The Minister for Transport is forging away with plans to split CIÉ but it could be far from a smooth ride as he battles to get the unions on side, writes Arthur Beesley.
It is said in transport circles that new governments are marked by a zeal to reform CIÉ, only to abandon such plans once the group's unions scupper the notion by striking.
This time round the Government wants to go the whole hog by breaking the group up altogether. It is a radical and sensitive plan, undertaken along with a commitment to open a quarter of the bus market in Dublin to competition.
Whether the Minister for Transport, Mr Brennan, has the measure of the National Bus and Railworkers' Union (NBRU) and SIPTU remains to be seen. But Mr Brennan has been in Government before - in this same Department, indeed - and it must be assumed that he would not publicise his objectives if he did not believe they could be achieved.
For that, however, reaching any agreement with a traditionally militant workforce will demand considerable political skill and, most likely, some form of payback.
The CIÉ plan is just one of a number advanced last year by Mr Brennan, but he is expected to kickstart the process in the next fortnight by appointing a special implementation committee.
Trouble is already looming, however, in that the trade unions are not expected to be invited onto that committee.
If the plan gets off the ground, this group will play a crucial role.
The template for change is a long and heavily detailed report by PricewaterhouseCoopers (PwC), which has been under consideration in Mr Brennan's Department since last August. Presented yesterday to the CIÉ board, the document contains a welter of administrative options for the break-up of the group, which is likely to take years to complete.
From the perspective of bus and rail passengers, there is much less detail on the development of a better service.
This would be the priority in a normal scenario, as the rail and bus services are the group's raison d'etre. However, the thinking in Government is guided more by the enormous increase in the group's State subvention and a desire to reduce it as the economy slows.
As PwC notes, the operating subvention has spiralled in the past five years, growing to €245 million in 2001 from €133 million in 1997. Capital grants increased to €428 million from €69 million in the same period, underlining the huge flow of State money into the group.
All this in return for a service that has improved only marginally, if at all, with frequent delays taking the gloss off new buses and rolling stock.
However, the Government has effectively given up on fixing CIÉ Group as an entity. Hence the PwC report contains numerous restructuring proposals in the centrally managed areas such as subvention, property, claims, debt and pensions.
The thrust of the plan is to clear the dead wood and provide greater commercial freedom to the three operating companies. Ironically, however, the plan also calls for the formation of a new group services company to provide a limited number of central services.
Always, in the background lies that difficult relationship with the unions. The NBRU in particular is already unhappy with separate plans to deregulate the transport market. The union argues that it had a commitment from Government that only new routes would be opened to competition.

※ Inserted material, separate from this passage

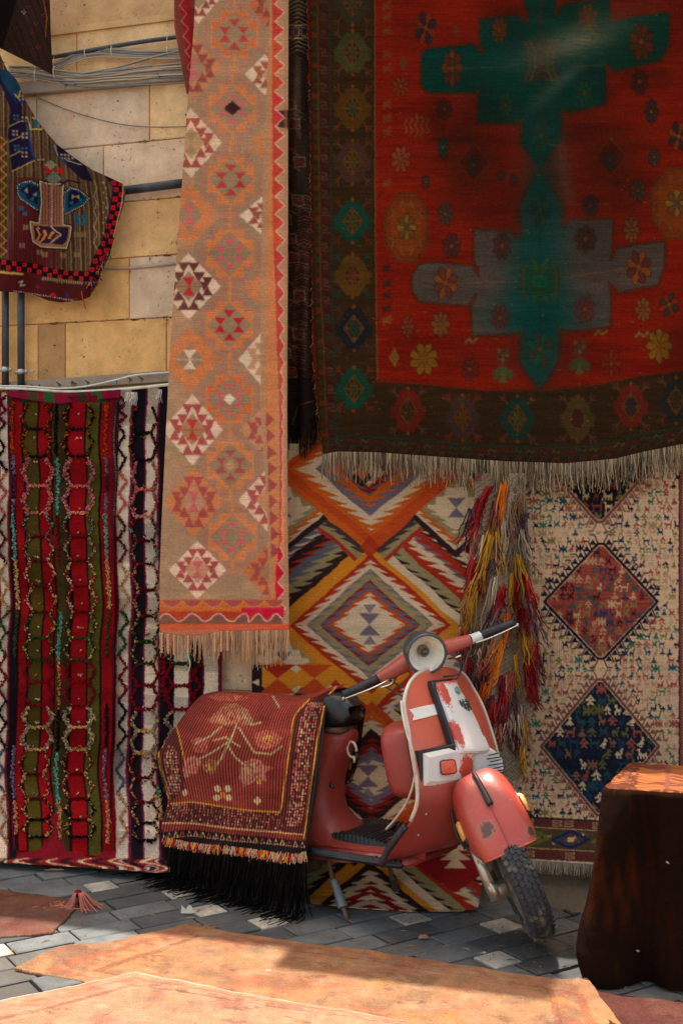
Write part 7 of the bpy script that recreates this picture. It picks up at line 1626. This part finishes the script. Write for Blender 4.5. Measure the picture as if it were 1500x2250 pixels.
# ================================================================== POUCH hanging under the seat nose
Pp = np.array([unp(x, y, .09) for x, y in ((764, 1560), (762, 1600), (758, 1650), (752, 1700), (754, 1722))]); Pq = np.array([unp(x, y, .09) for x, y in ((803, 1560), (797, 1600), (791, 1650), (781, 1690), (768, 1722))])
pc_root = empty('pouch', tuple(T0+RS@(Pq[0]-O0))); tag(pc_root, 'small dark embroidered bag hanging from the scooter below its seat nose', 'bag')
def wl_(P): return (np.asarray(P)-O0)@RS.T+T0-np.array(pc_root.location)
A = smoothpath(Pp, 5); B = smoothpath(Pq, 5); V = []; CC = []
for i, (a_, b_) in enumerate(zip(A, B)):
    for s_ in (-1, 1):
        for t in (np.linspace(0, 1, 12) if s_ < 0 else np.linspace(1, 0, 12)): V.append(a_+(b_-a_)*t+np.array([0, s_*.022*math.sin(math.pi*t)**.6, 0])); CC.append(lin((34, 22, 24))*(.7+rng.rand()*.8) if rng.rand() < .85 else lin([(150, 110, 60), (110, 30, 36)][rng.randint(2)]))
g = G(); g.add(wl_(V), grid_faces(len(A), 24, 0, True).tolist(), np.array(CC)); g.build('cloth', YARN, pc_root)
g = G(); a_, b_ = Pp[0], Pq[0]; tube(g, wl_(smoothpath([a_, a_+np.array([-.02, -.01, .05]), b_+np.array([-.06, -.01, .06]), b_], 5)), .003, 6, lin((30, 20, 20))); g.build('strap', YARN, pc_root)

# ================================================================== RUG over the scooter's seat
cv = Cv(330, 1490, 780, 1890, 1.25, (138, 58, 48)); X, Y = cv.grid(); zx = lambda P: [(320+x/3., 1480+y/3.) for x, y in P]
cv.mul((.82+.4*fbm(X*.02, Y*.03, 5)).astype(np.float32))
BDR = (92, 44, 40); PKR = (214, 118, 102); CRR = (206, 178, 134); GDR = (206, 138, 50)
rb = zx([(1250, 90), (1190, 160), (1140, 400), (1090, 720), (1045, 1080), (860, 1045), (560, 1020), (300, 985), (110, 990), (130, 900), (170, 855), (300, 845), (420, 862), (560, 885), (700, 903), (885, 915), (900, 860), (940, 560), (975, 300), (1000, 250), (1080, 170)])
cv.poly(rb, BDR)
lb = zx([(75, 470), (205, 320), (245, 480), (262, 600), (250, 760), (165, 850), (130, 700)]); cv.poly(lb, BDR)
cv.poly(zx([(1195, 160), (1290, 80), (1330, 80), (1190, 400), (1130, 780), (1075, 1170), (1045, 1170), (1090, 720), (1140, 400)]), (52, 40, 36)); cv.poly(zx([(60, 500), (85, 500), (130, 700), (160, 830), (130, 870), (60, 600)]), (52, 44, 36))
for ln_ in ([(1255, 85), (1190, 160), (1140, 400), (1090, 720), (1045, 1085)], [(1080, 170), (1000, 250), (975, 300), (940, 560), (900, 860), (885, 915)], [(885, 915), (700, 903), (560, 885), (420, 862), (300, 845), (170, 858)], [(200, 330), (240, 480), (262, 600)], [(85, 480), (100, 620), (135, 720), (160, 830)]): cv.line(zx(ln_), 3.6, GDR)
cv.line(zx([(110, 985), (300, 985), (560, 1020), (860, 1045), (1045, 1062)]), 4, (206, 150, 100))
R = np.random.RandomState(21)
def brick(pts, n, w, h):         # mosaic of the borders
    P_ = np.array(pts, float)
    for a_, b_ in zip(P_[:-1], P_[1:]):
        k = max(int(np.hypot(*(b_-a_))/n), 1)
        for i in range(k):
            c0 = a_+(b_-a_)*(i+.5)/k
            for dx in np.linspace(-1, 1, 7): 
                if R.rand() < .70: cv.rect(c0[0]+dx*w-2.0, c0[1]+R.normal()*1.0-h/2-.4, c0[0]+dx*w+2.0, c0[1]+h/2, [PKR, CRR, (190, 90, 80), (196, 150, 110)][R.randint(4)] if abs(dx) < .9 else PKR, .9)
brick(zx([(1130, 190), (1075, 300), (1045, 500), (1020, 700), (990, 900), (965, 1010)]), 6.4, 16, 4.4)
P_ = zx([(150, 925), (300, 915), (560, 955), (760, 975), (900, 985)])
for k in range(40):
    t = k/39*(len(P_)-1); i = min(int(t), len(P_)-2); x = P_[i][0]+(P_[i+1][0]-P_[i][0])*(t-i); y = P_[i][1]+(P_[i+1][1]-P_[i][1])*(t-i)
    for dy in (-18, -12, -6, 0, 6, 12, 18):
        if R.rand() < .6: cv.rect(x-1.6, y+dy-2, x+1.6, y+dy+2.2, [PKR, CRR, (190, 90, 80), (200, 120, 90)][R.randint(4)], .85)
brick(zx([(150, 450), (170, 560), (190, 700), (180, 800)]), 6.4, 13, 4.4)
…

That was in the time of the transport forum, set up under the Programme of Prosperity and Fairness. While the forum is still in existence, it is likely to be sidelined as Mr Brennan's implementation committee sets to work.
If the time has come for Mr Brennan and the unions to lock horns, passengers will be hoping that any industrial action can be avoided. A more distant hope is that the break-up of CIÉ and the arrival of competition will lead to an improvement in bus and rail services.